第4章 雪国
 この「群馬総社以降はドアが自動で開かない事件」以降本格的な田舎に突入していった。(まあ、群馬総社からその兆しは見えていたのですが。)利根川の川幅がだんだん細くなり、河岸段丘などという地理用語を久々に聞いた。前橋付近の内陸性気候から、日本海岸性気候の雪景色へと、様相を変えてきた。トンネルを抜けないけれども雪国であった。(水上のもう少し向こうにはトンネルがあって本物の雪国の舞台がある。(多分越後湯沢。)「国境の長いトンネルを抜けると雪国であった。」の国境とは群馬県と新潟県の県境なのである。)この日、雪のため水上以北は列車が運休していた。前橋から1時間もしないのにこうも景観が様変わりする物なのかと言う感じであった。高崎に着くまで「青い空にぷかぷか浮かぶ雲、ひたすら広がる田畑、遠くの山並」という単調な車窓の情景が2時間も続いたのとは大違いだ。
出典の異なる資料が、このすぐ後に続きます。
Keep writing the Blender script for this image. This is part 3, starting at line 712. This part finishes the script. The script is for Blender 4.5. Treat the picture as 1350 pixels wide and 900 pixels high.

水上周辺は積雪量50センチ以上の豪雪地帯であった。(元群馬県民でありながら水上に来るのは実は初めてであった。因みに同じ群馬の草津には、昨年のゼミ合宿で行ったのが初めてであった。更に伊香保温泉や磯部温泉(共に前橋周辺)にも行ったことがない。)駅から目的の公営の温泉まではバスで15分位、徒歩で45分位であった。僕達は群馬を舐めきっていたので、学校に行くような感覚で、豪雪地帯にいながら普通の靴、普通の格好で来た。(茶道部の人達はいつもこうなのである。)当然徒歩を断念し、バスで行く事にした。しかしバスは20分待ちであった。(やはり。)
 しかし雪が珍しかった僕達は、降り積もった雪を目の前にしてハイテンションになっていたので、駅周辺を散策した。そこで目を付けたのが巨大な氷柱である。(今までの自分史の中で最高に長い。中には数メートルもある物まであった。)ここはワイルドにこの巨大氷柱を折り、それを食いちぎる勇姿をマサルさんと記念撮影した。(←馬鹿だ。)


バスの運転手さんの帽子を勝手にかぶる。
右肘辺りに写るものが何かお判りだろうか?
ダッシュボードが付いている乗合バスは初めて見た。

20分経ちバスで目的地へと向かうことになった。雪国の道路は、雪が固まって氷になる危険を防ぐために、道路中央から水が吹き出ていた。そのような雪国事情に疎い(僕も知らなかったのですが)、南国松山育ちのおかわんさんは、果敢にも道の真ん中を闊歩し、愚かにも靴をびしょ濡れにしてしまった。そしてその靴は東京に帰ってくるまで乾く事はなかった。